**Set exercise**
Going through the material below, please gather all lines with the word "script" in them.

**Supplied records**

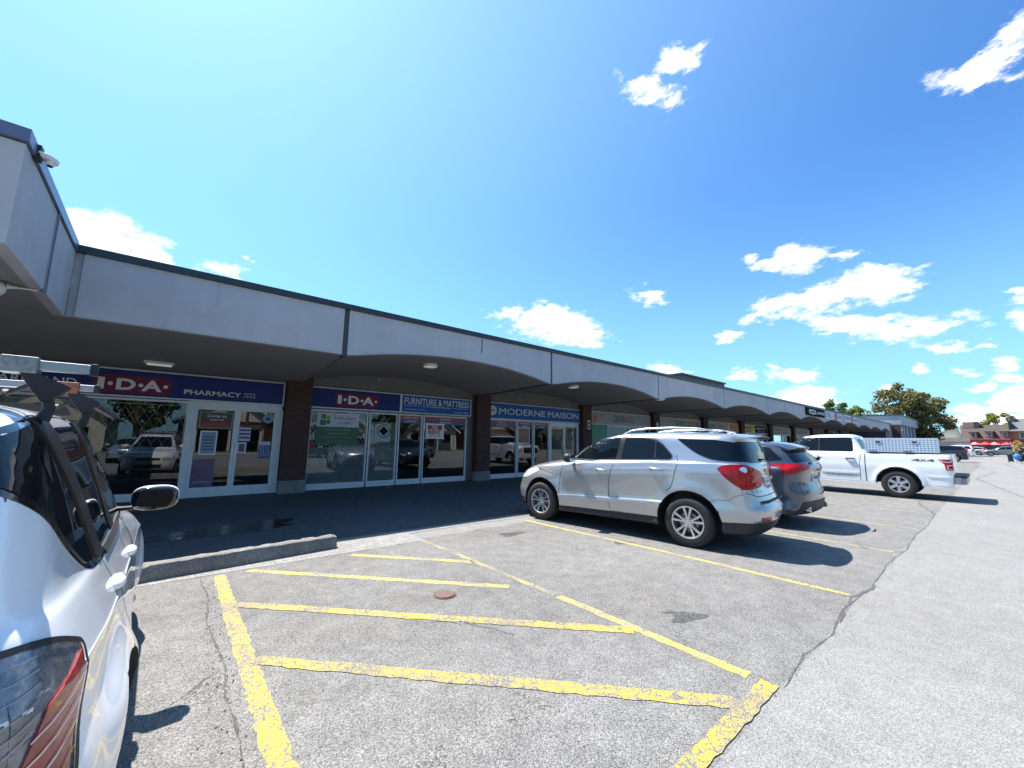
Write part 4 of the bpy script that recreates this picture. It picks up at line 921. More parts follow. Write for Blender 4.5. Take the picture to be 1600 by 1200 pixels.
def truck_box(loc, label):
    """aluminium side box with a diamond-plate lid lying on the bed rail"""
    t = thing('truck_toolbox', label, 'toolbox', loc, 0, local=True)
    m = bpy.data.materials.new('diamond_plate'); MATS['diamond_plate'] = m; m.use_nodes = True
    nt = m.node_tree; N = nt.nodes.new; L = nt.links.new; p = nt.nodes['Principled BSDF']; p.inputs['Metallic'].default_value = .75; p.inputs['Roughness'].default_value = .38
    tc = N('ShaderNodeTexCoord'); s = N('ShaderNodeSeparateXYZ'); L(tc.outputs['Object'], s.inputs[0])
    cb = N('ShaderNodeCombineXYZ'); L(s.outputs[1], cb.inputs[0]); L(s.outputs[2], cb.inputs[1])
    ck = N('ShaderNodeTexBrick'); ck.inputs['Scale'].default_value = 1; ck.inputs['Brick Width'].default_value = .075; ck.inputs['Row Height'].default_value = .06; ck.inputs['Mortar Size'].default_value = .013; ck.offset = 0
    ck.inputs['Color1'].default_value = (.26,.27,.29,1); ck.inputs['Color2'].default_value = (.33,.34,.36,1); ck.inputs['Mortar'].default_value = (.70,.70,.72,1)
    L(cb.outputs[0], ck.inputs['Vector']); L(ck.outputs[0], p.inputs['Base Color'])
    al = mat('aluminium', (.72,.73,.75), .35, .85)
    m1 = MB(); m1.prism(rnd([(-.97,1.345),(-.42,1.345),(-.42,1.77),(-.92,1.77)], .01), -.90, .68, lambda u, v, w: (u, w, v)); b = m1.build('box_body', al, t)
    # plated front, two lids side by side
    for a, c in ((-.89,-.105), (-.095,.67)):
        m2 = MB(); m2.add([(-.975,a,1.352),(-.975,c,1.352),(-.926,c,1.765),(-.926,a,1.765),(-.965,a,1.352),(-.965,c,1.352),(-.916,c,1.765),(-.916,a,1.765)], [(0,1,2,3),(7,6,5,4),(0,4,5,1),(1,5,6,2),(2,6,7,3),(3,7,4,0)])
        m2.build('plate_lid', MATS['diamond_plate'], t)
    for y in (.36, -.44):
        m3 = MB(); m3.prism(rnd([(y-.085,1.60),(y+.085,1.60),(y+.085,1.70),(y-.085,1.70)], .02), -.955, -.935, lambda u, v, w: (w, u, v)); hd = m3.build('latch_plate', al, t)
        m4 = MB(); m4.prism(rnd([(y-.06,1.655),(y-.03,1.625),(y+.03,1.625),(y+.06,1.655),(y+.05,1.68),(y-.05,1.68)], .012), -.966, -.955, lambda u, v, w: (w, u, v)); m4.build('latch', MATS['black_plastic'], hd)
    for y in (.50, -.28): m5 = MB(); m5.box(-.986,y-.10,1.362,-.974,y+.10,1.385); m5.build('name_strip', mat('strip_dark', (.06,.07,.08), .5), t)
    return t

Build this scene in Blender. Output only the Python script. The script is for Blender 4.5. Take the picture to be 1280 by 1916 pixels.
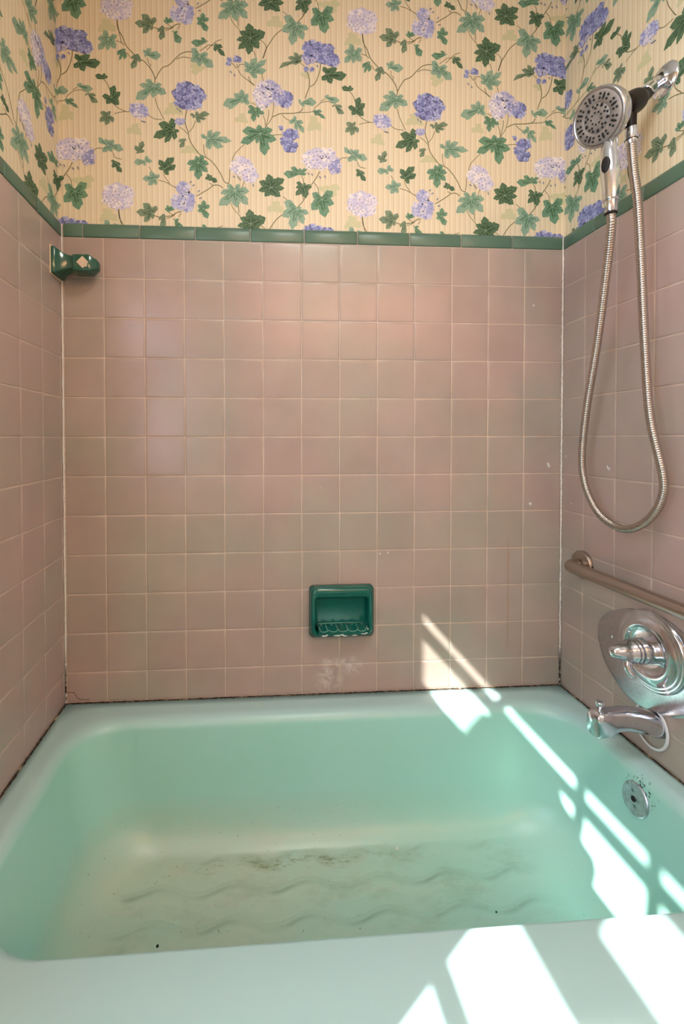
import bpy, bmesh, math, random
from mathutils import Vector, Matrix
from math import sin, cos, pi, atan2, sqrt
scene = bpy.context.scene
for o in list(bpy.data.objects):
    bpy.data.objects.remove(o)
C = scene.collection
random.seed(7)

# ------------------------------------------------------------------ camera
FPX, CX, CY = 856.3, 529.66, 835.19
YAW, PITCH, ROLL = 0.06601, -0.01659, -0.00189
EYE = Vector((0.51767, -1.29857, 1.13746))
c, s = cos(YAW), sin(YAW)
ax, ay, az = Vector((c, -s, 0)), Vector((s, c, 0)), Vector((0, 0, 1))
cp, sp = cos(PITCH), sin(PITCH)
fwd = ay * cp + az * sp
up0 = az * cp - ay * sp
cr, sr = cos(ROLL), sin(ROLL)
right = ax * cr + up0 * sr
up = up0 * cr - ax * sr
cam_d = bpy.data.cameras.new('camera')
cam = bpy.data.objects.new('camera', cam_d)
C.objects.link(cam)
mw = Matrix.Identity(4)
for i in range(3):
    mw[i][0] = right[i]; mw[i][1] = up[i]; mw[i][2] = -fwd[i]; mw[i][3] = EYE[i]
cam.matrix_world = mw
cam_d.sensor_fit = 'VERTICAL'
cam_d.sensor_height = 36.0
cam_d.sensor_width = 36.0
cam_d.lens = FPX / 1916 * 36.0
cam_d.shift_x = (640 - CX) / 1916
cam_d.shift_y = (CY - 958) / 1916
cam_d.clip_start = 0.02
scene.camera = cam

# ------------------------------------------------------------------ light
scene.view_settings.view_transform = 'Standard'
scene.view_settings.look = 'None'
scene.view_settings.gamma = 1
scene.view_settings.exposure = -0.08
SUN_STRENGTH = 17.0
SKY_STRENGTH = 21.0
FILL_WATTS = 10.0
VANITY_WATTS = 2.2
world = bpy.data.worlds.new('sky'); scene.world = world
world.use_nodes = True
bg = world.node_tree.nodes['Background']
bg.inputs[0].default_value = (0.60, 0.79, 1.0, 1)
bg.inputs[1].default_value = SKY_STRENGTH
sd = bpy.data.lights.new('sun', 'SUN'); sd.energy = SUN_STRENGTH; sd.angle = 0.0093
sd.color = (1.0, 0.965, 0.92)
sun = bpy.data.objects.new('sun', sd); C.objects.link(sun)
sun.rotation_euler = Vector((1, 0.73, -1.1)).to_track_quat('-Z', 'Y').to_euler()
sun.location = (-3, -3, 4)
pd = bpy.data.lights.new('window_daylight_portal', 'AREA'); pd.shape = 'RECTANGLE'; pd.size = 0.9; pd.size_y = 0.9
pd.cycles.is_portal = True
po = bpy.data.objects.new('window_daylight_portal', pd); C.objects.link(po)
po.location = (-0.055, -1.21, 1.375); po.rotation_euler = (0, -pi / 2, 0)

# ------------------------------------------------------------------ node helpers
def srgb(r, g, b):
    f = lambda v: (v / 255 / 12.92) if v / 255 <= 0.04045 else ((v / 255 + 0.055) / 1.055) ** 2.4
    return (f(r), f(g), f(b), 1)

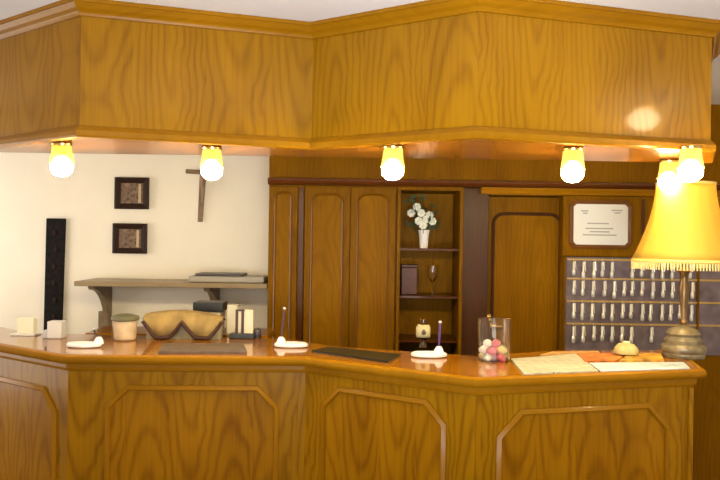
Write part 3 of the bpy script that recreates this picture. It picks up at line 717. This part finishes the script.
# machine stands on the wall-side service shelf
svc = MB().box(at(90, 340, 3.4).x, XA-0.01+0.1, 3.34, 3.62, TOPZ-0.03, TOPZ).build('service_ledge', W_TOP, None)
tag(svc, 'low oak service ledge behind the worktop below the wall shelf', 'ledge')
zt2 = at(209, 302, 3.42).z - TOPZ
mc.location = (at(209, 302, 3.42).x, 3.44, TOPZ+0.0005); WORLD[mc.name] = T(*mc.location)
MB().box(-0.060, 0.060, -0.04, 0.06, 0, zt2-0.045).build('machine_body', plain('pale_machine', (0.50, 0.46, 0.38), 0.5), mc, bevel=0.004)
MB().box(-0.070, 0.072, -0.05, 0.07, zt2-0.044, zt2).build('machine_top', BLACK, mc, bevel=0.004)
p = at(227, 320, 3.42)
bk = tag(MB().box(-0.028, 0.02, -0.03, 0.03, 0, at(227, 305, 3.4).z-TOPZ).build('pale_carton', plain('pale_carton', (0.62, 0.58, 0.46), 0.7), None, T(p.x+0.033, 3.42, TOPZ+0.0005), bevel=0.002), 'pale narrow carton right of the black topped machine', 'carton')
p = onz(243, 338.5, TOPZ)
hz = at(243, 310, p.y).z-TOPZ
ss = empty('desk_calendar', (p.x+0.006, p.y, TOPZ+0.0005), 'small pale stand with two dark upright bars on dark base', 'desk calendar')
MB().box(-0.065, 0.045, -0.02, 0.04, 0, 0.022).build('base', plain('dark_base', (0.03, 0.035, 0.045), 0.4), ss, bevel=0.003)
MB().box(-0.042, 0.038, -0.002, 0.03, 0.0225, hz).build('pale_panel', plain('pale_panel', (0.66, 0.60, 0.45), 0.6), ss, bevel=0.002)
for x in (-0.034, -0.008):
    MB().box(x-0.006, x+0.006, -0.008, -0.0025, 0.023, hz-0.006).build('upright_bar', plain('dark_bar', (0.05, 0.022, 0.018), 0.5), ss)
MB().box(-0.04, 0.0, -0.008, -0.0025, hz-0.006, hz+0.002).build('top_bar', plain('dark_top_bar', (0.05, 0.022, 0.018), 0.5), ss)
p = onz(257, 338, TOPZ)
tag(MB().lathe([(0.016, 0), (0.018, 0.004), (0.018, 0.035), (0.014, 0.04)], 16).build('dark_beaker', plain('dark_beaker', (0.04, 0.035, 0.05), 0.4), None, T(p.x, p.y, TOPZ+0.0005), smooth=True), 'tiny dark beaker at the right end behind the grey brown mat', 'beaker')
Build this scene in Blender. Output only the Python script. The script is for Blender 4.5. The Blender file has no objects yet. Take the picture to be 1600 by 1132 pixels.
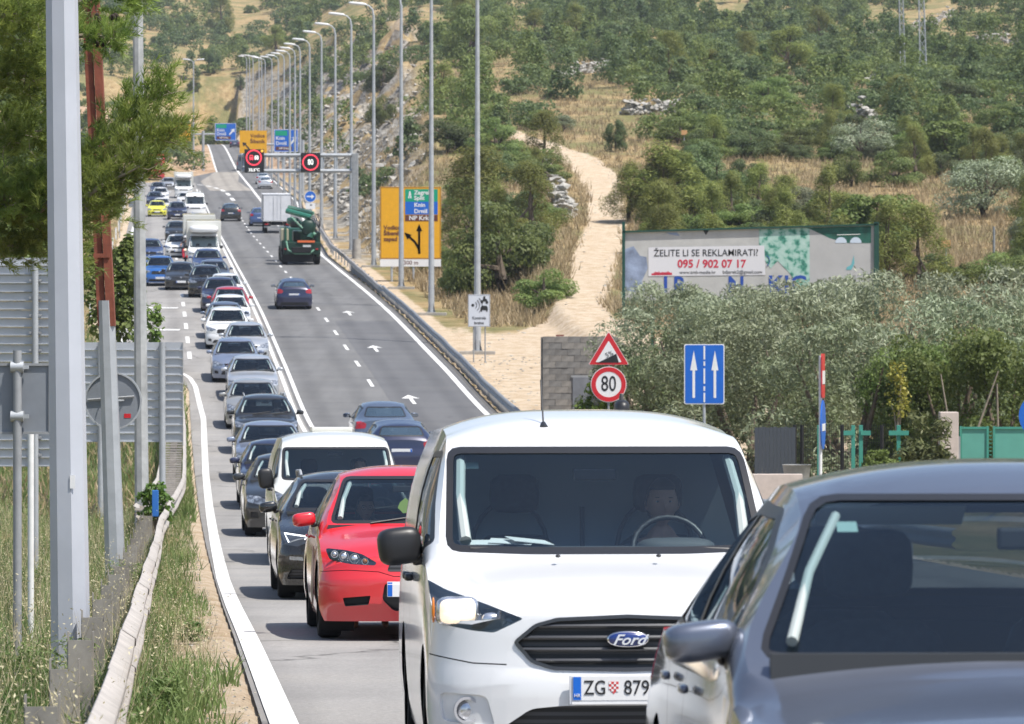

**Answer for the task**
Write part 4 of the bpy script that recreates this picture. It picks up at line 921. More parts follow. Write for Blender 4.5. Take the picture to be 1600 by 1200 pixels.
Build this scene in Blender. Output only the Python script. The script is for Blender 4.5. Take the picture to be 1280 by 1916 pixels.
Write part 3 of the bpy script that recreates this picture. It picks up at line 717. This part finishes the script.
Build this scene in Blender. Output only the Python script. The script is for Blender 4.5. The Blender file has no objects yet. Take the picture to be 1600 by 1132 pixels.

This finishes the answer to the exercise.